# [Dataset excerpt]
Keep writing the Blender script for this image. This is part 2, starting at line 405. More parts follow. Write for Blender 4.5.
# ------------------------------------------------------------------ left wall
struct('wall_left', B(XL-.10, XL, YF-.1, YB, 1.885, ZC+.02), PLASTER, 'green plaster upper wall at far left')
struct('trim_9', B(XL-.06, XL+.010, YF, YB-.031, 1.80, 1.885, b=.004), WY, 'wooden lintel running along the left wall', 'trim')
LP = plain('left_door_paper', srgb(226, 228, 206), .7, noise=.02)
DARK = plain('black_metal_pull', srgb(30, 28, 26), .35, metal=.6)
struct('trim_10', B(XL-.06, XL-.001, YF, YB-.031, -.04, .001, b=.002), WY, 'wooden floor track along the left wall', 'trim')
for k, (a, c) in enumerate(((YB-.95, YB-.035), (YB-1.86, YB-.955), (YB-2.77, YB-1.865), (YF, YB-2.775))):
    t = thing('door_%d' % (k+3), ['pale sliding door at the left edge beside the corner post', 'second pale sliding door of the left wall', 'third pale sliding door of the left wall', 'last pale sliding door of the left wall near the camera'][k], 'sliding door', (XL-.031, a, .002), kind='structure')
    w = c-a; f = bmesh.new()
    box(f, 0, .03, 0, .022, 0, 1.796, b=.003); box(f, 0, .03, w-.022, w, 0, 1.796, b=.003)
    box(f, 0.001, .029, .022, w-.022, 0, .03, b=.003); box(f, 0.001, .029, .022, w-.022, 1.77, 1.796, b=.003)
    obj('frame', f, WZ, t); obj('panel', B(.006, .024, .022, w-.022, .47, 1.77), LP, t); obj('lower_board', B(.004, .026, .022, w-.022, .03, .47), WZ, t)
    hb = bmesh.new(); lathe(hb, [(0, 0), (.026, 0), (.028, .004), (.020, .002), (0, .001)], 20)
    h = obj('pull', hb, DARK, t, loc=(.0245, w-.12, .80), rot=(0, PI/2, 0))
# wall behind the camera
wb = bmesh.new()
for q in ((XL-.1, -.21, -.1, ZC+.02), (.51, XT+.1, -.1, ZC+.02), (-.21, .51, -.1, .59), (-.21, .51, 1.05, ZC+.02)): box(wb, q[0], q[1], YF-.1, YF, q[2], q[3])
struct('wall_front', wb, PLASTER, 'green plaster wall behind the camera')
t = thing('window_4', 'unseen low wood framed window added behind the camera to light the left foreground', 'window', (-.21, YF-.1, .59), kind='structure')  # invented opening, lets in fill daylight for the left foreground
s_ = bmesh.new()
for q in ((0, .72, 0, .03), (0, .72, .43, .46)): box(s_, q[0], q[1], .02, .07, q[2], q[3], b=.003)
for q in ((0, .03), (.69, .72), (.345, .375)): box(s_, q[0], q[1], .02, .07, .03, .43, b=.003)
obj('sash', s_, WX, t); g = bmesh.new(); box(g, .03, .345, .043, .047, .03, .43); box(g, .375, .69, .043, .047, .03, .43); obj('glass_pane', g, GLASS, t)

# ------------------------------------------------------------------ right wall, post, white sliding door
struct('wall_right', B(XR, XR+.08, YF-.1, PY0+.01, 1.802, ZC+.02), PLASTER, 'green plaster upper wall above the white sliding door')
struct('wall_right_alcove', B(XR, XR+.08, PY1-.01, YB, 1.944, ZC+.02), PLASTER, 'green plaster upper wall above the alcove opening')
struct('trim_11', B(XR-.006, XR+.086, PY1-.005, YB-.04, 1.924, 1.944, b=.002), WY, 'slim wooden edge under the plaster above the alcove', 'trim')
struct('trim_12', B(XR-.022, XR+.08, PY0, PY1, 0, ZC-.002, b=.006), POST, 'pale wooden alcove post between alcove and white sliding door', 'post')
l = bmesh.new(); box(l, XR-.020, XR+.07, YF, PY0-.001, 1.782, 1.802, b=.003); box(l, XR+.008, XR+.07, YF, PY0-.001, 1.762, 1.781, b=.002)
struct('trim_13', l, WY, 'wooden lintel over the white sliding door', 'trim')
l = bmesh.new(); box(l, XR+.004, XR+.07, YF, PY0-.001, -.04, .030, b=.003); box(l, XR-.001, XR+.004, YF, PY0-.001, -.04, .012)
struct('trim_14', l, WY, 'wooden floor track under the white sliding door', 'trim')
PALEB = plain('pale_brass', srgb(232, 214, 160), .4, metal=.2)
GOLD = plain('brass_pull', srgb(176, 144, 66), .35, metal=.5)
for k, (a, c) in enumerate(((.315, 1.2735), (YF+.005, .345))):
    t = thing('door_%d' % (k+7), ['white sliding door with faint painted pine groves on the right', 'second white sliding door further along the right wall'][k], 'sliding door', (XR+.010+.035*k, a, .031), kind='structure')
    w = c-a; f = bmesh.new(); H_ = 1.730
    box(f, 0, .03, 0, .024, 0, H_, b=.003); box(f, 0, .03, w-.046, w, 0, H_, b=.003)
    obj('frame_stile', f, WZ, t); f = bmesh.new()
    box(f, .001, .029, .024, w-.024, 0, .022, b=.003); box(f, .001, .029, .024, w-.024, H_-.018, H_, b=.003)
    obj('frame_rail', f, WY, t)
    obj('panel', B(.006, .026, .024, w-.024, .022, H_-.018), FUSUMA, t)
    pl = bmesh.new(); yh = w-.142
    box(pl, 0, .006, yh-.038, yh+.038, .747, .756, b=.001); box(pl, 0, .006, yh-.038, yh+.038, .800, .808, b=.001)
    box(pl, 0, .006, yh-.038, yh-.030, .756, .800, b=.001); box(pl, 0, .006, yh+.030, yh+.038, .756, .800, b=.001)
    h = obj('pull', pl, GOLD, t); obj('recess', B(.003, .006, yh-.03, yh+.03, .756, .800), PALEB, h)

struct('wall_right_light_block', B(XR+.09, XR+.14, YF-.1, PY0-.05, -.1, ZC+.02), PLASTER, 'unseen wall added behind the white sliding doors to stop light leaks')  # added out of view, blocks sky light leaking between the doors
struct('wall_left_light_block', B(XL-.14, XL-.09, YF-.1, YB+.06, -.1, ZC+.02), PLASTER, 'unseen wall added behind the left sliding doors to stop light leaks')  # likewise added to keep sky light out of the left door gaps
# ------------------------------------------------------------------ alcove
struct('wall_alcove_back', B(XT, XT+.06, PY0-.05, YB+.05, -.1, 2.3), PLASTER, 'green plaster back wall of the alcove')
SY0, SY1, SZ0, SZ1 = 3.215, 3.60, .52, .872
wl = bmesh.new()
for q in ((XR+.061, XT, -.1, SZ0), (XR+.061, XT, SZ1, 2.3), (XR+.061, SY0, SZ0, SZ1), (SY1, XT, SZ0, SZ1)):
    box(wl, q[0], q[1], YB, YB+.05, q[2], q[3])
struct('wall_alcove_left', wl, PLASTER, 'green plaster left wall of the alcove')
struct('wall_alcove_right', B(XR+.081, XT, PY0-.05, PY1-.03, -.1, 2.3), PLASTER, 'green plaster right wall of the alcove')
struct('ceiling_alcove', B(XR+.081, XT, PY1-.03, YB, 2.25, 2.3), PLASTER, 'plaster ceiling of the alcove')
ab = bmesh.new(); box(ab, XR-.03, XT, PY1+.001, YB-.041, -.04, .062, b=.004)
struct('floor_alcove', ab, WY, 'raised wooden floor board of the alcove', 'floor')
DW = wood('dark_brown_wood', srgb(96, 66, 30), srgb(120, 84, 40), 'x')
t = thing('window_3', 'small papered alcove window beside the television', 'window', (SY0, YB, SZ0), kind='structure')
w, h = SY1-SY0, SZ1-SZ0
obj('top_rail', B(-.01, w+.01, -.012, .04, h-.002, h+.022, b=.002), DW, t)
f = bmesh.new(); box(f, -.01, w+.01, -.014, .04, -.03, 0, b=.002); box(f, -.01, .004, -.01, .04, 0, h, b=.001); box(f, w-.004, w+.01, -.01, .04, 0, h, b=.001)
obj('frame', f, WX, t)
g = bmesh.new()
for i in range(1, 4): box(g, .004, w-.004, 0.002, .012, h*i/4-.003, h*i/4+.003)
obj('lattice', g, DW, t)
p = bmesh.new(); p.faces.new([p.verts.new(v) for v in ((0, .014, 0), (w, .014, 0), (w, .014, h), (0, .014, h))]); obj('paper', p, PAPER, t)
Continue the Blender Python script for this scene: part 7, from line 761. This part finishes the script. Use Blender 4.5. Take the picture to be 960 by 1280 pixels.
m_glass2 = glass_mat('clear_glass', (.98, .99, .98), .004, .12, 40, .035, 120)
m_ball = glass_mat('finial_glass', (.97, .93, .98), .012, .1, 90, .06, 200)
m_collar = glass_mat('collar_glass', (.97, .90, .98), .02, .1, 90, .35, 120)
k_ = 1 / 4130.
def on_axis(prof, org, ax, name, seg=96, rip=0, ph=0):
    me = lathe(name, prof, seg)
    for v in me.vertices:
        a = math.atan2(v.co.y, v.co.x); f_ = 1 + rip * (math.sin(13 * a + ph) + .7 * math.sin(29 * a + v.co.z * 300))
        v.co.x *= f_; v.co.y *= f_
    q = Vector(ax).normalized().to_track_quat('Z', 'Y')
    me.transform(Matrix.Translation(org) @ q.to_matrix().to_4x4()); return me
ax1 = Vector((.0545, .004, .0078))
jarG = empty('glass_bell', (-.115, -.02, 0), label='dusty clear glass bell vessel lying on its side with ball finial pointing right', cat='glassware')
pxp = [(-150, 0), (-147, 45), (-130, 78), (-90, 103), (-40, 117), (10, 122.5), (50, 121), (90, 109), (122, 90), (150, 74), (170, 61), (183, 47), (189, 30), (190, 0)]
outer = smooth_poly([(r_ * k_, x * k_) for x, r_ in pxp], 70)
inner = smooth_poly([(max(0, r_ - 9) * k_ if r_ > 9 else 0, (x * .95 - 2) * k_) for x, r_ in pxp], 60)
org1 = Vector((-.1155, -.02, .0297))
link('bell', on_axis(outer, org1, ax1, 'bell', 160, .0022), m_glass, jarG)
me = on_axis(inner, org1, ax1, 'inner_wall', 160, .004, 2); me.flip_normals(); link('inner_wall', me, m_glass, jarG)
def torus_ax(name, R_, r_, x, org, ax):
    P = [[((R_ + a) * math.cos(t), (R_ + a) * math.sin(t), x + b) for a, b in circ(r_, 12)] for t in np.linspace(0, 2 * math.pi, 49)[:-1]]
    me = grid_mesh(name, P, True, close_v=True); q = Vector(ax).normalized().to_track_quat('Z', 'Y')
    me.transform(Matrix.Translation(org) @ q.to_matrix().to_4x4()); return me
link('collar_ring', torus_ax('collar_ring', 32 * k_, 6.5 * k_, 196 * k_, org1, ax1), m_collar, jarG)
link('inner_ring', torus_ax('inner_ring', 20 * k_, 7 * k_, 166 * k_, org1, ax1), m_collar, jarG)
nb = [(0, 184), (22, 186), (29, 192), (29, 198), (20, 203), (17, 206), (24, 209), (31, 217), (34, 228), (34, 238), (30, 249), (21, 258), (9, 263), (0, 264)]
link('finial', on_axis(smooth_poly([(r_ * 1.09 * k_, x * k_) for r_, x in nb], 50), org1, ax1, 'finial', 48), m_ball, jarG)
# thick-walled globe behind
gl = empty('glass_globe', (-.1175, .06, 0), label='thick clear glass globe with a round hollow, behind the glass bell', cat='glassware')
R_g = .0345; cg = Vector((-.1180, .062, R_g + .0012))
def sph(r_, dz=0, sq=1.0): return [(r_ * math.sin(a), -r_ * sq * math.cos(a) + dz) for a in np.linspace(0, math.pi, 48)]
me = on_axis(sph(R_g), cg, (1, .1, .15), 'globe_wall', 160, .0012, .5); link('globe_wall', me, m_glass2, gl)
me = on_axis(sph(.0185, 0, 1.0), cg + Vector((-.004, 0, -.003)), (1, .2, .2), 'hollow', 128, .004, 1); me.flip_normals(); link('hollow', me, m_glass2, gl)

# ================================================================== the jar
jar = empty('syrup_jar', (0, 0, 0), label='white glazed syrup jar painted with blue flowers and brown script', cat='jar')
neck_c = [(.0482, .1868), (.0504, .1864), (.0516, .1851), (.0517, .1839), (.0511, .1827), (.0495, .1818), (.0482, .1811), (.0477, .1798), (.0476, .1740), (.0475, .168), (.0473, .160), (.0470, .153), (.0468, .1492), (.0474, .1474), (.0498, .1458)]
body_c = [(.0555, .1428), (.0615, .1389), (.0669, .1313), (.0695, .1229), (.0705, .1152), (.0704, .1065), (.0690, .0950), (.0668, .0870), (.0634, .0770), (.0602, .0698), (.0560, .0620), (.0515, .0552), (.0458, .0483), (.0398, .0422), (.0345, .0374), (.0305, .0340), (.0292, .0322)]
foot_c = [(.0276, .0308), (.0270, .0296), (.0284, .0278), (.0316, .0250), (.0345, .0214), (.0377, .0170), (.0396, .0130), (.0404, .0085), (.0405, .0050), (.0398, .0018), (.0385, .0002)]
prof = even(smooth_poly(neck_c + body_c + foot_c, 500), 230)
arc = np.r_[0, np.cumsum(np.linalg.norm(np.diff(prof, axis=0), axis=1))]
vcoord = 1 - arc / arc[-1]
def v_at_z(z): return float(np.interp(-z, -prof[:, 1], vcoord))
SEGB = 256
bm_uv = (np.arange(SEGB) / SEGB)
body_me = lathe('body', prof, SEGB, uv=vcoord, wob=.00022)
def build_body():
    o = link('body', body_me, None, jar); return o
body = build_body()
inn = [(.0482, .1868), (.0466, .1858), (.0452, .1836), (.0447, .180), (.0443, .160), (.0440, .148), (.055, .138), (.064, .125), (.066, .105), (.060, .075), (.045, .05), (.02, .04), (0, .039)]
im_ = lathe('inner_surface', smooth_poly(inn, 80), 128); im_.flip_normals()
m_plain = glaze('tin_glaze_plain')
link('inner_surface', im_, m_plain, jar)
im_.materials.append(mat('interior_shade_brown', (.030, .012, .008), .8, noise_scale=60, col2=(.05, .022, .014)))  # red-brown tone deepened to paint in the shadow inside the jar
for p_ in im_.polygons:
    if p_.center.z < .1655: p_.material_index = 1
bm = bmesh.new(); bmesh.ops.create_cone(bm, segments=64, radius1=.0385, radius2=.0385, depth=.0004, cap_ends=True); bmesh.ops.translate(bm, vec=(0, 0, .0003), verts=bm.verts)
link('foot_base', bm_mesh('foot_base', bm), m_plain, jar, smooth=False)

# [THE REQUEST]
Pull out all lines containing the word "this" from the entries above.

# [REPLY TO THE TASK]
Keep writing the Blender script for this image. This is part 2, starting at line 405. More parts follow. Write for Blender 4.5.
Continue the Blender Python script for this scene: part 7, from line 761. This part finishes the script. Use Blender 4.5. Take the picture to be 960 by 1280 pixels.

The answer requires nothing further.